Global Warming Politics

 
 
 
 
 
 

Every scientist, every science teacher, and possibly every gardener in the world knows that applying the terms ‘greenhouse effect’ and ‘greenhouse gases’ to the atmosphere, and to climate, is the most basic bunkum. Why then do we continue to propagate these two terms which are scientifically wrong and so misleading? Or, for some, does their propaganda value make the science irrelevant? It is no wonder that a physics teacher whom I met recently at one of our top schools was in despair: “How can we teach the kids real science if such nonsense is allowed into the curriculum?”


Wot No Convection!


So, back to basics. The atmosphere does not work like a garden greenhouse. In the simplest of terms, a greenhouse functions because the in-coming solar radiation - the sun - warms the soil, the tables, the plants, and the pathways inside it, which then, in turn, warm the air trapped within the closed greenhouse environment [remember that there is very little direct solar heating of the air]. The air then continues to remain warm because it is trapped within the closed greenhouse so that the heat cannot be lost through the process of convection, unlike in the air outside the greenhouse and in the atmosphere, where free convection is uninhibited. If you want to test this, or to cool your greenhouse, you must open the door, or, preferably, a window or two in the greenhouse roof, to permit convection to occur. Greenhouses work, first and foremost, because they prevent the normal processes of convection, not because of radiative forcing, precisely the opposite of what happens in the open atmosphere.

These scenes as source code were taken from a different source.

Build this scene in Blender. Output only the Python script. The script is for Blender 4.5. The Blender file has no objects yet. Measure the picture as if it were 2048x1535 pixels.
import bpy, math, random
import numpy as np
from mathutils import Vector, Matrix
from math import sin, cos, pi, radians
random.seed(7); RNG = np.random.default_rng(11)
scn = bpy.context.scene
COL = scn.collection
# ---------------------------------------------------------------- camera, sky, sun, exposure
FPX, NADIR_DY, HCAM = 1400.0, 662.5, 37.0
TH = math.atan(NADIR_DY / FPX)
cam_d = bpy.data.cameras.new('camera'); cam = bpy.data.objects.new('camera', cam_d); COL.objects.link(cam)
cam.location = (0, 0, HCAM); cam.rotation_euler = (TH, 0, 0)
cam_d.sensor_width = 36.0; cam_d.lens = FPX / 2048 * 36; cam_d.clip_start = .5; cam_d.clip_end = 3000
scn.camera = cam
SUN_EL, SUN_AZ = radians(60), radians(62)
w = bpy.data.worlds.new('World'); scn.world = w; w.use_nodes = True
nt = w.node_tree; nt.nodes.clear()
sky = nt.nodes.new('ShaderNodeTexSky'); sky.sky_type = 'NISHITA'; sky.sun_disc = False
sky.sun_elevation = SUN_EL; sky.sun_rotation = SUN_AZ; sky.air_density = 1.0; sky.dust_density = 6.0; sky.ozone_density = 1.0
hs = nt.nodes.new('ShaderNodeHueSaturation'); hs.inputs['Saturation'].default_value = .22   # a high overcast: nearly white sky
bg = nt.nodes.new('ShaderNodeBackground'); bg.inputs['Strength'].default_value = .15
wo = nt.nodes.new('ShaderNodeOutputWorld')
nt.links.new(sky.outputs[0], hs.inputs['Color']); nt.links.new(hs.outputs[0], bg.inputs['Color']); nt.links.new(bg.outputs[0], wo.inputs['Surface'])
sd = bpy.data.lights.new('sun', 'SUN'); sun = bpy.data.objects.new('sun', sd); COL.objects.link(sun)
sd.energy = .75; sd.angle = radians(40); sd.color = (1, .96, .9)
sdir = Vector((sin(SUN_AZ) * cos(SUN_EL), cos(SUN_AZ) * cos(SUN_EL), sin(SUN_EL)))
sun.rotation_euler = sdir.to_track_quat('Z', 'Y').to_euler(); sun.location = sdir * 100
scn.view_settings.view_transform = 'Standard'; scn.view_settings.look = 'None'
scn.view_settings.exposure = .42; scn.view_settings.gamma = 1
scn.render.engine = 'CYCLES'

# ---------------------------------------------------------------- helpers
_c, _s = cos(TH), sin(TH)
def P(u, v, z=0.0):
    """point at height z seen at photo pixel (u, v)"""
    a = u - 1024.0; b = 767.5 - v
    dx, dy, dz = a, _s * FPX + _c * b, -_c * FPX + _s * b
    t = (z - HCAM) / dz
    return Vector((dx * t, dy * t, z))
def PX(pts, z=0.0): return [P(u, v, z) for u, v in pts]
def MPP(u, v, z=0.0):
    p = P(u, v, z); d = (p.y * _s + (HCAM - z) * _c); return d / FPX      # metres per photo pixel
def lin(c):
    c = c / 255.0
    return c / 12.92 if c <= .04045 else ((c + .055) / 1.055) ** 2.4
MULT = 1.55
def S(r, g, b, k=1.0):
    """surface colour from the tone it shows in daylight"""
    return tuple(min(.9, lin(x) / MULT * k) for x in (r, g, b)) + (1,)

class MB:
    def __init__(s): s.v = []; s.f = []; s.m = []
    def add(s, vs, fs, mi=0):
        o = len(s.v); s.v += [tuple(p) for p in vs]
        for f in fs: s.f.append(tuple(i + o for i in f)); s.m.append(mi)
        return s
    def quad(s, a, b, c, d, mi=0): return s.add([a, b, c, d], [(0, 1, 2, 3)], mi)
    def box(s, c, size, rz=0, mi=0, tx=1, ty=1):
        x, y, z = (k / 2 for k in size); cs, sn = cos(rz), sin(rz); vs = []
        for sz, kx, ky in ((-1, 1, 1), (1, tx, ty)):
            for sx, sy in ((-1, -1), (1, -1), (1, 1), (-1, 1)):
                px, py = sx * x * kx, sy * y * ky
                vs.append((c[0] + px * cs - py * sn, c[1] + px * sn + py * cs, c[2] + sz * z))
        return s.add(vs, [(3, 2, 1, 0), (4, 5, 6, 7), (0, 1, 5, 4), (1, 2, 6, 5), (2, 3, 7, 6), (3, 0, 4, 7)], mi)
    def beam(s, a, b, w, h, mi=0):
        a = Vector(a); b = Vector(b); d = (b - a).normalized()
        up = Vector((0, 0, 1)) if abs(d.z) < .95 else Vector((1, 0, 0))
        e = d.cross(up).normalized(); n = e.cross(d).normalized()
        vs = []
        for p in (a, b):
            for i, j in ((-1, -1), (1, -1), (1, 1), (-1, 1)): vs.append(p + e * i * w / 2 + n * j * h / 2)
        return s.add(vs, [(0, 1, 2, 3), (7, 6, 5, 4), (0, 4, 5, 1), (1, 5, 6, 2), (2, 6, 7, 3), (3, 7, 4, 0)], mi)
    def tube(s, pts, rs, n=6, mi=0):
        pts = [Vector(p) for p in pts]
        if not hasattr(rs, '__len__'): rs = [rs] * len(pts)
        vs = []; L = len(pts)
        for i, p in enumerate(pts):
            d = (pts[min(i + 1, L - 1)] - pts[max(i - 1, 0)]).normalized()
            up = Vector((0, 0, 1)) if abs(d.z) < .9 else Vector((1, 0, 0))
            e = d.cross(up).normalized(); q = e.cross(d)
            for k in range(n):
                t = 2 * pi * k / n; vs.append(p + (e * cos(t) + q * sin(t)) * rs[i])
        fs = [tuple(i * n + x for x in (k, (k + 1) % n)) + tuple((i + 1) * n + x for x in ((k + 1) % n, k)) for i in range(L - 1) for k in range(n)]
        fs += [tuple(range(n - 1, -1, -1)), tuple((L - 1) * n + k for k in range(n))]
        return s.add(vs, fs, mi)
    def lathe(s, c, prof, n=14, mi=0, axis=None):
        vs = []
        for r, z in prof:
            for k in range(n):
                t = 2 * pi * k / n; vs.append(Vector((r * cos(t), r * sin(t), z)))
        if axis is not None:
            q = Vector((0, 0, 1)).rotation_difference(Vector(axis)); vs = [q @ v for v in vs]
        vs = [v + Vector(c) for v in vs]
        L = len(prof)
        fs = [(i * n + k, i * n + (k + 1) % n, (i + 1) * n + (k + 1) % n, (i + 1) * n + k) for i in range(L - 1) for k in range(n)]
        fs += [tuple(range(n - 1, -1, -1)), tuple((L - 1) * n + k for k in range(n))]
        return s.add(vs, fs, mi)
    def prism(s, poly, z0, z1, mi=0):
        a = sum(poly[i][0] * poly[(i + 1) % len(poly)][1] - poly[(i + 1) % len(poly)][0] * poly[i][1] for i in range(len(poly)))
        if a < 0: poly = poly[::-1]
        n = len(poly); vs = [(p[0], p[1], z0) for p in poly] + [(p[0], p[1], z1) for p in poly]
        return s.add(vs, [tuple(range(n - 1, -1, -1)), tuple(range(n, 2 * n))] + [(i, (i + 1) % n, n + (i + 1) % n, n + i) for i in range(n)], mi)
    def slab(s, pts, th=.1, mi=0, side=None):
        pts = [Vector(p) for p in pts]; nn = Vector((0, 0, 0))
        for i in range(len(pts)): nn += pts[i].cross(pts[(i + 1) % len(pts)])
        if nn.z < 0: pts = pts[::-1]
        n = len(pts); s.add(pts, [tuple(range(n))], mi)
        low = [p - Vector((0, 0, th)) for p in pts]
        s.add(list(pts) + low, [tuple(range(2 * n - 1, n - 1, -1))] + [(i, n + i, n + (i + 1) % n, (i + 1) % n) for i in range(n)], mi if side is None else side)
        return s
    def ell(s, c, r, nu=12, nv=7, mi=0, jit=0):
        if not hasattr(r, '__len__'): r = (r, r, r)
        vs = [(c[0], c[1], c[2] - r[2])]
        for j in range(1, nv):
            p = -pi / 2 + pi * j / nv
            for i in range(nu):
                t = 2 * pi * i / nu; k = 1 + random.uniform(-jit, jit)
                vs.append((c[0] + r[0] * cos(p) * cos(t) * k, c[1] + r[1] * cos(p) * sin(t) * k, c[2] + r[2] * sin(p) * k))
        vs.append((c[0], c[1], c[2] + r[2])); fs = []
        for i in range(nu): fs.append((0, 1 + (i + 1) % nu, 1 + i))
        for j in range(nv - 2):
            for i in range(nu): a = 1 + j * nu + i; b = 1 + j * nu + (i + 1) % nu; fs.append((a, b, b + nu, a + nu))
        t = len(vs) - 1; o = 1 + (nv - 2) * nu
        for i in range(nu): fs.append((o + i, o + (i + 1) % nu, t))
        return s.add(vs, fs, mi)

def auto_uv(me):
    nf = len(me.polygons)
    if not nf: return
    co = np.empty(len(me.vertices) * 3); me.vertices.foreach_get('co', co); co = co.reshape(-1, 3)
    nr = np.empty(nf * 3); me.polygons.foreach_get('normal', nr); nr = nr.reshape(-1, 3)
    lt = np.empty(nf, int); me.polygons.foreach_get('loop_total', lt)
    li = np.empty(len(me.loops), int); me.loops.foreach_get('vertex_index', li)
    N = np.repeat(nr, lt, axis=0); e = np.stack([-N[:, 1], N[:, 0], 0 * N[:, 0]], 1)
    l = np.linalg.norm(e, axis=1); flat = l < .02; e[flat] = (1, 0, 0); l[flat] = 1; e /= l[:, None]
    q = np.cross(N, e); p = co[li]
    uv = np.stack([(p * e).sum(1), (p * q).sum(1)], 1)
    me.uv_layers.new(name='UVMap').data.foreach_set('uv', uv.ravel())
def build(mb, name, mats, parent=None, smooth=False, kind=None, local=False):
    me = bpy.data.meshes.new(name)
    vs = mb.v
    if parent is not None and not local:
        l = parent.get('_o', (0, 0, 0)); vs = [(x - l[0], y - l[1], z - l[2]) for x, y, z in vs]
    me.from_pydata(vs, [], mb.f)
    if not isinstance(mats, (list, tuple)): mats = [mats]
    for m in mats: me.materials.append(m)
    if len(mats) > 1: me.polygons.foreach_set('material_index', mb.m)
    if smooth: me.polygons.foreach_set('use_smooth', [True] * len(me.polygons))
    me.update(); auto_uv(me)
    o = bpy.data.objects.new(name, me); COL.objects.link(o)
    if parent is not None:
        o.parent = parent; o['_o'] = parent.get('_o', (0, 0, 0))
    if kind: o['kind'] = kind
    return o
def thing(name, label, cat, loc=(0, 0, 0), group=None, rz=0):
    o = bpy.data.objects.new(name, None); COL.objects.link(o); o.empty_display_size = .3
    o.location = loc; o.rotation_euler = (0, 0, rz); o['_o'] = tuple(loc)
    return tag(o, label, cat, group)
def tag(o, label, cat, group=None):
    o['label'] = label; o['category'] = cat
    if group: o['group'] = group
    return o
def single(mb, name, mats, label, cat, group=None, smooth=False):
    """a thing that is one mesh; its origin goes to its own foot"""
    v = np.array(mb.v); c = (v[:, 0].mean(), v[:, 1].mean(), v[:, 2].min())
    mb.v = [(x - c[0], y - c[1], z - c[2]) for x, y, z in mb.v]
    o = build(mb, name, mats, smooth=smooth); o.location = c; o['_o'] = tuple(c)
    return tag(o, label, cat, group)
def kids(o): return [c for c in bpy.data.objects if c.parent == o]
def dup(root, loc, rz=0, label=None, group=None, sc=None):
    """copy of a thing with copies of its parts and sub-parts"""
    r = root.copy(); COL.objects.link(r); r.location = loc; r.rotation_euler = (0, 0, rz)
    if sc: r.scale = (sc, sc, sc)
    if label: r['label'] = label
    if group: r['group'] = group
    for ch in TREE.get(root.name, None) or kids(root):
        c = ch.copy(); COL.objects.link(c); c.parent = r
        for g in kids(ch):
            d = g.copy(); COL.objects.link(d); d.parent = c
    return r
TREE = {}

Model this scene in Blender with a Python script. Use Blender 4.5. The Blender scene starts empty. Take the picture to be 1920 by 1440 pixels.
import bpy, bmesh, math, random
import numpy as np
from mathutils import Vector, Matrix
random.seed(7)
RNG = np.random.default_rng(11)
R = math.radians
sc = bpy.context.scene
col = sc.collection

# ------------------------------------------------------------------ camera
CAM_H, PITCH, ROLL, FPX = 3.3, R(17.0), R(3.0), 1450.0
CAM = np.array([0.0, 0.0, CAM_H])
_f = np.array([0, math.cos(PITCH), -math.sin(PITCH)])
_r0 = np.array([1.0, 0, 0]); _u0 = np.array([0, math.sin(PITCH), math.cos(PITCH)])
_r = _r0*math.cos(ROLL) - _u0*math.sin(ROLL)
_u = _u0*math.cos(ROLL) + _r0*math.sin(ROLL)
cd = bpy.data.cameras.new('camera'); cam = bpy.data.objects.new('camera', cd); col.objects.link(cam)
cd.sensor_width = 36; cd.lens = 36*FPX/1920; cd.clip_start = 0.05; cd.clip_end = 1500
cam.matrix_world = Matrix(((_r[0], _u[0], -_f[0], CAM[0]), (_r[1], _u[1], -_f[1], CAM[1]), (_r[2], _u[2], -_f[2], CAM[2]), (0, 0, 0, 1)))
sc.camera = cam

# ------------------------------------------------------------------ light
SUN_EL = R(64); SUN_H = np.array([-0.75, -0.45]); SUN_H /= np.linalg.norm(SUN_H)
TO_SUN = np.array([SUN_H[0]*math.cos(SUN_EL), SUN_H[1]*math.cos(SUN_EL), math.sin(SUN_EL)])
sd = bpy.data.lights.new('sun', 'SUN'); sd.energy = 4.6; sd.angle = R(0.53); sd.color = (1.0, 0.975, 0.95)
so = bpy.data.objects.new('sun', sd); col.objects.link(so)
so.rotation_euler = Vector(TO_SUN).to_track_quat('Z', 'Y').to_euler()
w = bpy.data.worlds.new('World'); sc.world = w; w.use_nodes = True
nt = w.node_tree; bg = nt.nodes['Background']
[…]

Our Radiative-Convective Atmosphere


Thus, the down-to-earth greenhouse effect does not, and can not, apply to the atmosphere, which experiences free convection. Indeed, so true is this fact that any complex model relating to climate must take it into account, so that we are not even dealing with a purely radiative effect, but with a much more complex, and still very little understood, set of radiative-convective effects. In essence, the ‘opacity’ of the atmosphere to outgoing infrared radiation determines the height from which most photons will be emitted into space. The more ‘opaque’ the atmosphere, the more the escaping photons will be emitted from higher in the atmosphere, and, because the emission of infrared radiation is a function of temperature, it is the temperature of the atmosphere, at this emission level, that will be determined by the requirement for the emitted flux to balance the absorbed solar flux.


We must further take into account the standard fact that the temperature of the atmosphere decreases with height at a rate of c. 6.5 °C per kilometer (on average), until the Stratosphere is attained (between 8 - 16 km above the surface) [we can assume for this purpose that the lapse rate is fixed by non-radiative energy fluxes]. If we then determine the temperature (and height) at the emission level of the infrared flux escaping into space, the surface temperature can be computed by increasing temperature at the rate of 6.5 °C per kilometer - the above-mentioned environmental lapse rate, reversed - until one reaches the surface. Thus, the more ‘opaque’ the atmosphere, the higher will be the emission level of the escaping infrared radiation, and, consequently, the warmer the surface, since the lapse rate will occupy a longer distance in the vertical.


But, all this is going much farther than I need.


The point is ever so simple. The atmosphere - carbon dioxide, methane, whatever - does not function like a greenhouse in our gardens.


I must thus return to my initial question: “Why do we continue to propagate the nonsense of the ‘greenhouse’ analogy?” Unfortunately, I think we know the answer all too well.


But, more worryingly, if such fundamental scientific bunkum is allowed to flourish in science itself, in public reports, and in the media, surely we must begin to wonder what other rubbish is being tolerated and employed for propaganda purposes? What else is being ‘trapped’ by the emissions of bad science?


This is a Green gobbledygook too far.